Boisson favorite: à côté de l'eau, le vin. Le plus souvent possible, mais en moins grande quantité possible (rires)!
Musique préférée: U2, Coldplay, Police.
Plus grande qualité: j'en ai tellement (rires)! La gentillesse.
Plus grand défaut: la gentillesse! Ou toujours tout remettre à plus tard...
Meilleur souvenir: la naissance de mes enfants. Plus fort qu'un beau succès.
Pire souvenir: Istanbul, bien sûr. J'y pense parfois. C'était un moment noir. Un souvenir néfaste pour tout le monde.
Si pas footballeur: j'ai fait un apprentissage de menuisier.
Votre après-carrière: retour en Valais, mais pas dans le foot. Trop fait de sacrifices durant ma carrière.
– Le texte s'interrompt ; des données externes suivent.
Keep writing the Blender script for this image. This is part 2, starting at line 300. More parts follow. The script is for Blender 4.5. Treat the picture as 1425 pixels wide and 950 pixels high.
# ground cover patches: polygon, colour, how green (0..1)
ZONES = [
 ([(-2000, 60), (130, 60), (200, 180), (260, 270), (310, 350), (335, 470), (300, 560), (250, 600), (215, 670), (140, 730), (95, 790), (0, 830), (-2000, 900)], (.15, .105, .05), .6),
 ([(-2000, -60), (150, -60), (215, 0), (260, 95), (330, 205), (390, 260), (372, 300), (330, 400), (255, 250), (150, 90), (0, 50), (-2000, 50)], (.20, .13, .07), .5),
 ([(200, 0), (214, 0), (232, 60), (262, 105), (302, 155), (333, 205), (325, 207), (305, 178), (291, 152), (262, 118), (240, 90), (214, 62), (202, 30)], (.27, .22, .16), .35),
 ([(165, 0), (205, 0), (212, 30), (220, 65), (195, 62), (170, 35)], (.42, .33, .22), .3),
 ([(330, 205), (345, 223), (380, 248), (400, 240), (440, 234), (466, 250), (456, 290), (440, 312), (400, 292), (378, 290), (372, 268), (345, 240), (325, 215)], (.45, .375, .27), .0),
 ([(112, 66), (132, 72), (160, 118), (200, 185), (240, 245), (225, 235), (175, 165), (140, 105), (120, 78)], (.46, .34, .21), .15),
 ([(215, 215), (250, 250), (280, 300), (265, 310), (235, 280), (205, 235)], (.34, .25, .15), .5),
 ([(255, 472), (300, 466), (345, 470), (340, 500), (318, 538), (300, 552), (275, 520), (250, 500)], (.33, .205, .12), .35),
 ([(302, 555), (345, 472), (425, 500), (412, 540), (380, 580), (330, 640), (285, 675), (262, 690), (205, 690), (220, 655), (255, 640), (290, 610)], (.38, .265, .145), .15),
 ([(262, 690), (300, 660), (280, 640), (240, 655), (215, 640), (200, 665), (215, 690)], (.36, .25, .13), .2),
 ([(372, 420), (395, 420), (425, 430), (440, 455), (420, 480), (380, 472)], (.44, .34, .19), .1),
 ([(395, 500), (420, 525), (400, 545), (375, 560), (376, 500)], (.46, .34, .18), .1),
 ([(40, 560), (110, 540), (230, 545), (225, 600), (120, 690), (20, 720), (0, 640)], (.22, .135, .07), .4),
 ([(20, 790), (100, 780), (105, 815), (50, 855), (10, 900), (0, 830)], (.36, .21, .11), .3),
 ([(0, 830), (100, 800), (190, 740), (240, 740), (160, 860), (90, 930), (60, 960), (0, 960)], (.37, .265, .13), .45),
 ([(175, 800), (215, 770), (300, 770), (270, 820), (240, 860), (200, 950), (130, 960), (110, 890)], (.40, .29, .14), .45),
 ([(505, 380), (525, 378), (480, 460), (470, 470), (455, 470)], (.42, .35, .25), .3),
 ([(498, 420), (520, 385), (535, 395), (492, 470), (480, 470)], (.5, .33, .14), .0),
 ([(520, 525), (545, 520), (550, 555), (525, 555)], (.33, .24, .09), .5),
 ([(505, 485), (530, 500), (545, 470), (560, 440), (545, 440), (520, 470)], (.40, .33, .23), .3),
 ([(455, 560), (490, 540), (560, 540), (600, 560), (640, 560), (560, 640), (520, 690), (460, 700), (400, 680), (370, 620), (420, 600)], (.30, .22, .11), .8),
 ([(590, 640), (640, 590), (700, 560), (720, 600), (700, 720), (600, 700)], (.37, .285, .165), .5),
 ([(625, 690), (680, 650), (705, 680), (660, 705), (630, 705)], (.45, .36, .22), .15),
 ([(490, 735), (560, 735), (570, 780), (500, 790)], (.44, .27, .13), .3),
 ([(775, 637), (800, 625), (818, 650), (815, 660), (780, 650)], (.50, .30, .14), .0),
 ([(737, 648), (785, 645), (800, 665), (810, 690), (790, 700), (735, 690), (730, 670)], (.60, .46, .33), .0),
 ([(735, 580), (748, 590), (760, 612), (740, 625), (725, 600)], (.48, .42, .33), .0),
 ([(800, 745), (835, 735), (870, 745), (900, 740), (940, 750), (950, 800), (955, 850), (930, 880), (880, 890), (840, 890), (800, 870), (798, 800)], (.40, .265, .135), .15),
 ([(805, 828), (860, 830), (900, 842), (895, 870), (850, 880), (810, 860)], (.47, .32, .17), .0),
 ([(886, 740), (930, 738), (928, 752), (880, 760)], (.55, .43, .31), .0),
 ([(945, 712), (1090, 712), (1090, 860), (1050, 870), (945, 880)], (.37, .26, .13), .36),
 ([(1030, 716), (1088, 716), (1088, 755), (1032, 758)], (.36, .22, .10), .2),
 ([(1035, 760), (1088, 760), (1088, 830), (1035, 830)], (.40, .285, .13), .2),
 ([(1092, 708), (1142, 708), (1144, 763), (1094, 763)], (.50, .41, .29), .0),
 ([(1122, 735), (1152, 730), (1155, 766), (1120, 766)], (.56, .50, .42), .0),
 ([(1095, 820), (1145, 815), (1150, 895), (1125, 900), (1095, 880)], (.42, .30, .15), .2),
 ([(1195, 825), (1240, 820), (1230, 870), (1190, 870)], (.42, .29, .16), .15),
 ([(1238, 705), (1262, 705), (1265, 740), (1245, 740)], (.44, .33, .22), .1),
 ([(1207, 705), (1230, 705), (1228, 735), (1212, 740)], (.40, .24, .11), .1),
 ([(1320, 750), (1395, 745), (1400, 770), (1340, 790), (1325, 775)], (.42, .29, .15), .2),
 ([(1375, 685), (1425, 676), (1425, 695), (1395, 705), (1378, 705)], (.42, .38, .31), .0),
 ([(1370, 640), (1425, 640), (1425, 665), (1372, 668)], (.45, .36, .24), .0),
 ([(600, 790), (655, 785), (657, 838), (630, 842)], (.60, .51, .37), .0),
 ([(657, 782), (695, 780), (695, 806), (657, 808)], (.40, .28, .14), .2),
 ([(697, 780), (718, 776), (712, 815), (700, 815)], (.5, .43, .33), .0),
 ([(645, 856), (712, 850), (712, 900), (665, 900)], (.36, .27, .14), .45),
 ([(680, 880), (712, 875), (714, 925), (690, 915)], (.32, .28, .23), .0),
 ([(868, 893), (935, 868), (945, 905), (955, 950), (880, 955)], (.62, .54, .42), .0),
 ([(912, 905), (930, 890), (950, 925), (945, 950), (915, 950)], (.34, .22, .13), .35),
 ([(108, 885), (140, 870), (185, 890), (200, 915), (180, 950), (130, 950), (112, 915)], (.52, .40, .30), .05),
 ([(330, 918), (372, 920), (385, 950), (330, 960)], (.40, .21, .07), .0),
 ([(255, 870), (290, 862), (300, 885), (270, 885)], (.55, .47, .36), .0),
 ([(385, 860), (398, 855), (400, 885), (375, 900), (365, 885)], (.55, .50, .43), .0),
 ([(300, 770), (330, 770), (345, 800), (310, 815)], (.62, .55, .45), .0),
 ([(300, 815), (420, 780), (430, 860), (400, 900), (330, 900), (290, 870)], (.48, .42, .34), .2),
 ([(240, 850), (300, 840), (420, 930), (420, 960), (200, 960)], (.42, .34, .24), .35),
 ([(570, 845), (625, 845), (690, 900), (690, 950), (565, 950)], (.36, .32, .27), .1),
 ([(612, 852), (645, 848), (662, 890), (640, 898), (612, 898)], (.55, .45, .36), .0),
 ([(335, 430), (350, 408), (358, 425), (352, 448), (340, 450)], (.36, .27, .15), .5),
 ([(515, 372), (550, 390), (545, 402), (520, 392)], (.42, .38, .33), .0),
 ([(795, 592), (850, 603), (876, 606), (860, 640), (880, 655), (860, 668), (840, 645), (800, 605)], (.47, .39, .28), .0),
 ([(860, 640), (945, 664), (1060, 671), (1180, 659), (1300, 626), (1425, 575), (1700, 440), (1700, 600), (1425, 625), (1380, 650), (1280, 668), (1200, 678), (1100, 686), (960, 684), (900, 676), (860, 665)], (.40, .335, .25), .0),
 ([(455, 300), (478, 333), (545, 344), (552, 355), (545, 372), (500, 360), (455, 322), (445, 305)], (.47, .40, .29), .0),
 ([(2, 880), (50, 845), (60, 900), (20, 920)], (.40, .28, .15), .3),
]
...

Le foot, c'est: beaucoup de sacrifices! Mais vivre de sa passion, c'est incroyable dans le monde actuel. Je ne vais pas au travail, je vais au foot...
Le dopage, c'est: il ne devrait rien avoir à faire dans le sport. Le sport, ça doit rester une passion avant d'être une compétition. Moi, je le côtoie d'assez loin. Le foot me semble assez propre, à moins que je ne sois naïf.
Votre salaire: j'ai vu un chiffre dans un quotidien romand après la défaite face au Luxembourg, mais il était faux. Mais je m'en satisfais volontiers.